EXERCISE INSTRUCTIONS: Report the count of lines containing the word "Blender" in the entries below, and nothing more.

Records from a data source:

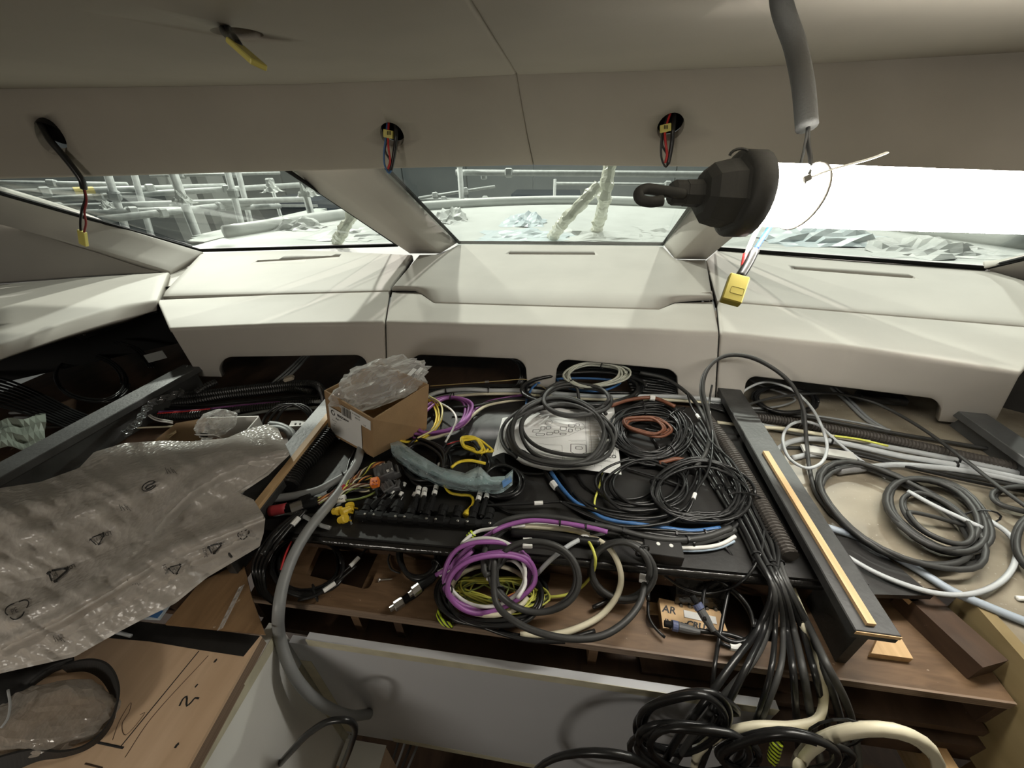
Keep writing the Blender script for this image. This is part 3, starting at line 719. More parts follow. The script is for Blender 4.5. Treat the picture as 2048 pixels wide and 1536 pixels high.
# foredeck under white film
dk = struct('trim_3', 'white film-covered foredeck outside the windscreen')
dp = [(-2.3, 1.25), (-1.62, 1.66), (-.8, 1.82), (-.47, 1.87), (.42, 1.88), (.7, 1.80), (1.5, 1.58), (2.3, 1.25), (2.4, 2.4), (1.7, 3.5), (.6, 4.15), (-.1, 4.25), (-.9, 4.05), (-1.75, 3.45), (-2.3, 2.5)]
v, f = prism(dp, .95, 1.0); fix_normals(build('deck_film', v, f, M_WHITEFILM, dk))
rim = catmull([(-2.3, 2.5, 1.03), (-1.75, 3.45, 1.03), (-.9, 4.05, 1.03), (-.1, 4.25, 1.03), (.6, 4.15, 1.03), (1.7, 3.5, 1.03), (2.4, 2.4, 1.03)], .1)
v, f = tubeg(rim, .045, 8); build('bulwark', v, f, M_WHITEFILM, dk, smooth=True)
rng = np.random.RandomState(5)
def crumple(c, sx, sy, sz, seed, n=14):
    """a crumpled heap of film: noisy low dome"""
    G = []
    for i in range(n):
        r = []
        for j in range(n):
            u, w = 2 * i / (n - 1) - 1, 2 * j / (n - 1) - 1
            h = max(0, 1 - (u * u + w * w) * .9)
            k = noise.noise(Vector((u * 2.2 + seed, w * 2.2, seed * .7))) + .6 * noise.noise(Vector((u * 5 + seed, w * 5, 3.1)))
            r.append((c[0] + u * sx * (1 + .25 * k), c[1] + w * sy * (1 + .25 * k), c[2] + sz * max(0, h * (.7 + .9 * k)) + .001))
        G.append(r)
    return np.array(G).reshape(-1, 3), grid_faces(n, n)
for k, (x, y, sx, sy, sz) in enumerate(((1050, 445, .16, .2, .07), (900, 440, .14, .2, .10), (1190, 470, .35, .2, .03), (1050, 472, .30, .18, .035), (700, 470, .25, .2, .04), (600, 455, .2, .15, .08), (1650, 480, .35, .2, .08), (1850, 500, .3, .2, .06), (1380, 462, .3, .2, .03))):
    v, f = crumple(pz(x, y, 1.0), sx, sy, sz, k * 3.3 + 1)
    build('crumpled_film', v, f, M_WHITEFILM if k % 3 else mat('blue_grey_film', (.52, .60, .63), .4, bump=.4, bscale=20), None, smooth=False, label=['white film heap in front of the centre windscreen, beside the deck rim', 'white film heap by the left pillar in the centre windscreen', 'blue-grey flat film on the deck below the wrapped props', 'white low film sheet on the deck left of the wrapped props', 'white film crease at the foot of the left windscreen', 'blue-grey film lump in the left windscreen by the pillar', 'large white film heap under the work lamp beyond the right windscreen', 'white film lump beyond the right windscreen near its right corner', 'blue-grey film by the right pillar foot in the centre windscreen'][k], cat='film', group='film heaps on the foredeck')
# two props wrapped in plastic on the foredeck
def wrapped(name, label, pts, r, seed):
    t = thing(name, label, 'prop', pts[0])
    P = catmull(pts, .012); rr = np.array([r * (1 + .35 * noise.noise(Vector((i * .35, seed, 0))) + .25 * noise.noise(Vector((i * 1.1, seed, 4)))) for i in range(len(P))])
    v, f = tubeg(P, rr * .55, 8); build('pole', v, f, M_PIPE, t, smooth=True)
    v, f = tubeg(P, rr, 10); v = [p + np.array([noise.noise(Vector(p * 30)) * .012, 0, noise.noise(Vector(p * 30 + 9)) * .012]) for p in v]
    build('plastic_wrap', v, f, film('cloudy_wrap', (.92, .92, .86), .45, .25, 25, .8, (.80, .80, .68)), t)
    return t
wrapped('wrapped_prop', 'prop wrapped in cloudy plastic leaning left beyond the centre windscreen', [pz(1103, 476, 1.0), py_(1140, 430, 2.2), py_(1196, 372, 2.25)], .030, 1)
wrapped('wrapped_prop', 'prop wrapped in cloudy plastic standing nearly upright beyond the centre windscreen', [pz(1192, 466, 1.0), py_(1208, 400, 2.4), py_(1222, 318, 2.45)], .034, 2)
wrapped('wrapped_prop', 'short wrapped prop beyond the left windscreen beside the pillar', [pz(672, 486, 1.0), py_(690, 455, 2.1), py_(712, 415, 2.15)], .028, 3)
# scaffolding
POLES = [  # x0,y0,Y0, x1,y1,Y1, radius
    (912, 345, 5.0, 1420, 349, 5.0), (1112, 367, 6.6, 1420, 370, 6.6), (918, 318, 4.9, 920, 432, 4.9), (838, 396, 6.6, 990, 373, 6.6), (1110, 358, 6.5, 1112, 430, 6.5),
    (830, 398, 7.2, 1420, 402, 7.2), (915, 421, 5.2, 1420, 425, 5.2), (1200, 362, 6.7, 1202, 430, 6.7), (970, 395, 7.0, 972, 432, 7.0),
    (205, 318, 3.6, 262, 490, 3.6), (260, 318, 4.4, 305, 480, 4.4), (335, 318, 3.0, 405, 500, 3.0), (448, 318, 4.2, 484, 452, 4.2), (470, 318, 5.0, 500, 440, 5.0),
    (-60, 366, 4.0, 255, 370, 4.6), (-60, 388, 3.4, 452, 372, 5.2), (-60, 408, 3.6, 600, 370, 5.5), (40, 418, 3.3, 620, 398, 5.0), (130, 428, 3.2, 560, 412, 5.2), (200, 440, 3.1, 500, 405, 4.8), (540, 363, 5.4, 560, 420, 5.4), (612, 390, 3.6, 632, 455, 3.6),
    (1440, 350, 5.2, 1900, 356, 5.2), (1700, 318, 5.0, 1704, 440, 5.0), (300, 352, 6.0, 560, 346, 6.5)]
PL = ['long top rail of the scaffold across the centre windscreen', 'thin second rail of the scaffold in the centre windscreen', 'upright scaffold pole near the left pillar in the centre windscreen', 'slanting scaffold brace left in the centre windscreen', 'thin upright pole at the middle of the centre windscreen', 'low thin rail right across the centre windscreen', 'lowest scaffold rail just above the white deck', 'thin upright pole behind the wrapped props', 'short thin post left of the dark hull in the centre windscreen',
 'leaning scaffold upright left of the others in the left windscreen', 'leaning scaffold upright second from the left in the left windscreen', 'thick leaning scaffold upright with yellow tape in the left windscreen', 'leaning upright right of the taped pole in the left windscreen', 'far leaning upright before the pillar in the left windscreen',
 'uppermost scaffold tube at the left edge', 'second scaffold tube down at the left edge', 'third scaffold tube down at the left edge running far right', 'fourth scaffold tube down in the left windscreen', 'fifth scaffold tube down in the left windscreen', 'lowest scaffold tube in the left windscreen', 'thin vertical rod near the pillar in the left windscreen', 'short pole with a yellow band beside the left pillar', 'scaffold rail behind the work lamp', 'scaffold upright behind the work lamp', 'thin topmost tube just below the header in the left windscreen']
for k, q in enumerate(POLES):
    a, b = py_(q[0], q[1], q[2]), py_(q[3], q[4], q[5])
    if abs(b[2] - a[2]) > .55 * abs(b[0] - a[0]) and k in (2, 4, 7, 8, 9, 10, 11, 12, 13, 20, 21, 23):
        if b[2] > a[2]: a, b = b, a
        b = a + (b - a) * ((a[2] + 3.98) / (a[2] - b[2])) if k in (9, 10, 11, 12, 13) else np.array([b[0], b[1], -3.98])
    t = thing('scaffold_pole', 'galvanised ' + PL[k], 'pole', (a + b) / 2, group='scaffolding around the bow')
    r = .032 if k not in (1, 3, 4, 5, 7, 8, 20, 24) else .022
    v, f = tubeg([a, b], r, 8); build('tube', v, f, M_PIPE, t, smooth=True)
    for u in ((.22, .62) if b[2] > -3 else (.05, .12)):
        c = a + (b - a) * (u + .13 * math.sin(k * 2.1)); v, f = boxg(c, b - a, .09, (0, 0.3, 1), .09, .09, .015); build('clamp', v, f, M_PIPE, t)
    if k in (11, 15, 21):
        u = {11: .20, 15: .33, 21: .10}[k]; c = a + (b - a) * u; v, f = lathe_axis(c, b - a, [(0, r * 1.15), (.16, r * 1.15)], 10); build('yellow_band', v, f, M_YTAPE, t)
for k, (x, y, Y, s) in enumerate(((368, 408, 2.95, .07), (214, 418, 3.1, .05), (615, 393, 3.5, .08), (545, 384, 5.0, .1))):
    v, f = crumple(py_(x, y, Y), s, s, s * 1.3, 20 + k); build('film_rag', v, f, M_WHITEFILM, None, label='white film rag tied to the scaffold ' + ['on the thick taped upright', 'low at the left', 'beside the left pillar', 'far behind near the rail end'][k], cat='rag')
# far things in the hangar
for k, (x0, x1, y0, y1, Y, m, l) in enumerate(((322, 362, 320, 470, 9.0, M_CONC, 'pale concrete column seen through the left windscreen'), (400, 432, 320, 460, 11.0, M_CONC, 'second concrete column farther off in the left windscreen'))):
    a, b = py_(x0, y0, Y), py_(x1, y1, Y); c = (a + b) / 2
    box('concrete_column', (c[0], Y + .3, 1.0), (abs(b[0] - a[0]), .6, 10), m, None, label=l, cat='column', bev=.03)
a, b = py_(1022, 389, 12), py_(1160, 414, 12)
bt = thing('moored_hull', 'dark navy hull far across the hangar in the centre windscreen', 'hull', ((a + b) / 2))
v, f = extrude([(a[0], 12, a[2]), (b[0], 12, a[2] - .02), (b[0] - .5, 12, b[2] - .9), (a[0] + .1, 12, b[2] - .9)], (0, 1.5, 0)); fix_normals(build('hull_side', v, f, M_NAVY, bt))
box('rubbing_strake', ((a[0] + b[0]) / 2, 11.97, a[2] - .15), (b[0] - a[0], .06, .06), M_PIPE, bt)
a, b = py_(505, 402, 9), py_(640, 428, 9)
bt = thing('moored_hull', 'dark navy hull low in the left windscreen next to the pillar', 'hull', ((a + b) / 2))
v, f = extrude([(a[0], 9, a[2]), (b[0], 9, a[2]), (b[0], 9, b[2] - .4), (a[0] + .3, 9, b[2] - .4)], (0, 1.5, 0)); fix_normals(build('hull_side', v, f, M_NAVY, bt)); box('rubbing_strake', ((a[0] + b[0]) / 2, 8.97, a[2] - .1), (b[0] - a[0], .06, .05), M_PIPE, bt)
pk = thing('plank_stack', 'grey planks laid beside the foredeck in the left windscreen', 'planks', pz(480, 455, .98))
for i in range(4):
    a, b = pz(392, 486 - i * 9, .985 + .0 * i), pz(640, 428 - i * 7, .985); a[2] -= .02 * i; b[2] -= .02 * i
    box('plank', (a + b) / 2, (np.linalg.norm(b - a), .14, .02), mat('grey_plank', (.42, .45, .42), .7, var=.15, vscale=6), pk, ax=b - a)

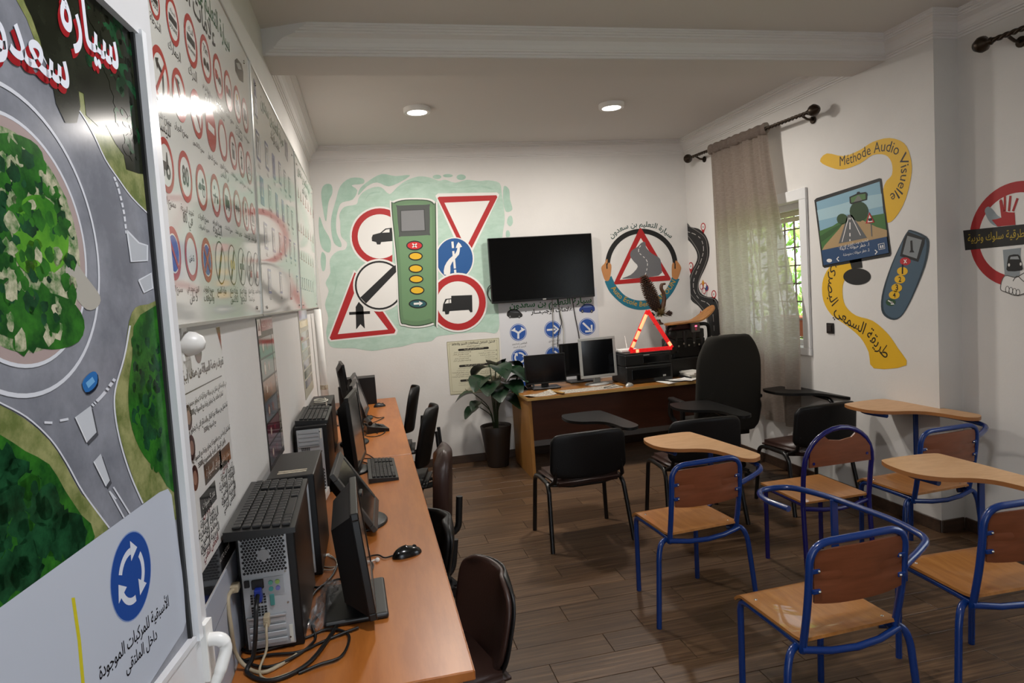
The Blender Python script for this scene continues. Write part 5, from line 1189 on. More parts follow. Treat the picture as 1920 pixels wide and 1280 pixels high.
def sign_round(cx, cy, h, kind, parent):
    a = lp(); c = a.c((cx, cy)); r = abs(a.c((cx, cy-h/2))[1]-a.c((cx, cy+h/2))[1])/2
    def L(x, y): return (c[0]+x*r, c[1]+y*r)
    def pl(pts, col, ly=3): a.poly([L(x, y) for x, y in pts], col, ly, L=True)
    def ln(pts, wd, col, ly=3): a.line([L(x, y) for x, y in pts], wd*r, col, ly, L=True)
    if kind in ('end', 'endhorn', 'endover', 'endlorry', 'endred'):
        a.poly(ell(*c, r), '#d8d6cf', 1, L=True); a.ring(c, r*.93, r, SK, 2, L=True); ln([(-.5, -.72), (.5, .72)], .26, SK)
        if kind == 'endhorn': pl(ell(-.3, 0, .28, .24, 12), '#c8b27a', 4); pl(ell(.3, 0, .28, .24, 12), '#c8b27a', 4)
        if kind in ('endover', 'endlorry'): pl([(-.6, -.15), (-.6, .15), (-.1, .15), (-.1, -.15)], '#555250', 4); pl([(.1, -.15), (.1, .15), (.6, .15), (.6, -.15)], '#555250', 4)
        if kind in ('endlorry', 'endred'): pl([(-.1, -.5), (-.1, -.1), (.45, -.1), (.45, -.5)], SR, 4)
    elif kind == 'noentry':
        a.poly(ell(*c, r), SR, 1, L=True); pl([(-.62, -.16), (.62, -.16), (.62, .16), (-.62, .16)], '#d8d6cf')
    elif kind in ('park', 'stop'):
        a.poly(ell(*c, r), SR, 1, L=True); a.poly(ell(*c, r*.74), '#d8d6cf', 2, L=True); a.poly(ell(*c, r*.68), '#24479a', 3, L=True); ln([(-.5, .5), (.5, -.5)], .2, SR, 5)
        if kind == 'stop': ln([(.5, .5), (-.5, -.5)], .2, SR, 4.5)
    else:
        a.poly(ell(*c, r), '#d8d6cf', 1, L=True); a.ring(c, r*.76, r, SR, 2, L=True)
        def car(x, y, s, col=SK): pl([(x-.5*s, y-.3*s), (x-.5*s, y), (x-.3*s, y+.3*s), (x+.3*s, y+.3*s), (x+.5*s, y), (x+.5*s, y-.3*s)], col); pl(ell(x-.3*s, y-.34*s, .1*s, n=8), SK, 4); pl(ell(x+.3*s, y-.34*s, .1*s, n=8), SK, 4)
        def lorry(x, y, s, col=SK): pl([(x-.6*s, y-.3*s), (x-.6*s, y+.4*s), (x+.2*s, y+.4*s), (x+.2*s, y-.3*s)], col); pl([(x+.22*s, y-.3*s), (x+.22*s, y+.2*s), (x+.5*s, y+.2*s), (x+.62*s, y-.05*s), (x+.62*s, y-.3*s)], col); pl(ell(x-.35*s, y-.34*s, .13*s, n=10), SK, 4); pl(ell(x+.38*s, y-.34*s, .13*s, n=10), SK, 4)
        def arrow(pts, wd=.2): ln(pts, wd, SK); (x0, y0), (x1, y1) = pts[-2], pts[-1]; d = Vector((x1-x0, y1-y0)).normalized(); n = Vector((-d.y, d.x)); pl([(x1+d.x*.3, y1+d.y*.3), (x1+n.x*.24, y1+n.y*.24), (x1-n.x*.24, y1-n.y*.24)], SK, 4)
        if kind in ('customs', 'gendarmerie', 'police'):
            ln([(-.6, .02), (.6, .02)], .3, SK); 
            ar, fr_ = {'customs': ('الجمارك', 'DOUANE'), 'gendarmerie': ('الدرك', 'GENDARMERIE'), 'police': ('الشرطة', 'POLICE')}[kind]
            a.text(ar, L(-.4, .3), L(.4, .3), SK, 3, L=True); a.text(fr_, L(-.58, -.42), L(.58, -.42), SK, 3, L=True)
        elif kind == 'left': arrow([(.25, -.6), (.25, .15), (-.25, .35)]); ln([(-.55, -.55), (.55, .55)], .16, SR, 5)
        elif kind == 'uturn': arrow([(.2, -.6), (.1, .1), (-.1, .35)]); ln([(-.5, .55), (.5, -.55)], .14, SR, 5)
        elif kind == 'horn': pl([(-.5, -.1), (-.5, .1), (.1, .12), (.4, .35), (.4, -.35), (.1, -.12)], SK); ln([(-.5, .55), (.5, -.55)], .13, SR, 5)
        elif kind == 'seventy': a.text('70m', L(-.42, .22), L(.42, .22), SK, 3, L=True); car(-.26, -.2, .5); car(.3, -.2, .5)
        elif kind == 'overlorry': lorry(-.28, -.02, .55, SR); car(.34, -.1, .5)
        elif kind == 'overcar': car(-.3, 0, .6, SR); car(.32, 0, .6)
        elif kind == 'hazlorry': lorry(0, -.15, .75); pl(ell(0, .4, .18, n=10), '#c9992a')
        elif kind == 'lorry': lorry(0, 0, .85)
        elif kind == 'bus': pl([(-.3, -.42), (-.3, .42), (.3, .42), (.3, -.42)], '#4a4744'); pl([(-.22, .05), (-.22, .3), (.22, .3), (.22, .05)], '#c8c6c0', 4)
        elif kind == 'person': pl(ell(0, .42, .11, n=10), SK); ln([(0, .3), (0, -.1)], .2, SK); ln([(0, -.1), (-.2, -.52)], .13, SK); ln([(0, -.1), (.2, -.52)], .13, SK); ln([(-.25, .1), (.25, .15)], .1, SK)
        elif kind == 'bike': a.ring(L(-.28, -.2), .16*r, .22*r, SK, 3, 14, L=True); a.ring(L(.28, -.2), .16*r, .22*r, SK, 3, 14, L=True); ln([(-.28, -.2), (0, .15), (.28, -.2), (.2, .3)], .07, SK)
        elif kind == 'tractor': pl(ell(.22, -.2, .28, n=16), SK); pl(ell(-.36, -.3, .16, n=12), SK); pl([(-.5, -.15), (-.5, .12), (.0, .12), (.1, .5), (.18, .5), (.3, .0), (.0, -.2)], SK); pl(ell(.22, -.2, .11, n=10), '#d8d6cf', 4)
        elif kind == '80': a.text('80', L(-.46, -.34), L(.46, -.34), SK, 3, 1.15, .02, L=True)
        elif kind == '5t': a.text('5 طن', L(-.38, -.18), L(.38, -.18), SK, 3, 1, .01, L=True)
        elif kind == 'cart': pl([(-.6, -.05), (-.35, .18), (-.1, .1), (-.1, -.12), (-.55, -.15)], SK); a.ring(L(.3, -.2), .15*r, .21*r, SK, 3, 14, L=True); pl([(0, -.05), (0, .15), (.55, .15), (.55, -.05)], SK); pl(ell(.25, .32, .13, n=10), SK)
        elif kind == 'barrow': ln([(-.5, -.05), (.4, -.05)], .1, SK); pl(ell(.35, -.22, .14, n=10), SK); ln([(-.3, -.4), (-.05, .1)], .08, SK); pl(ell(-.2, .35, .1, n=8), SK)
        elif kind == 'width': arrow([(-.62, 0), (-.3, 0)]); arrow([(.62, 0), (.3, 0)])
        elif kind == 'height': arrow([(0, .62), (0, .32)]); arrow([(0, -.62), (0, -.32)])
        elif kind == 'trailer': lorry(0, .05, .8); ln([(-.5, -.42), (.5, -.42)], .06, SK)
    return a.done('prohibition_sign', parent)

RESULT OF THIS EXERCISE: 2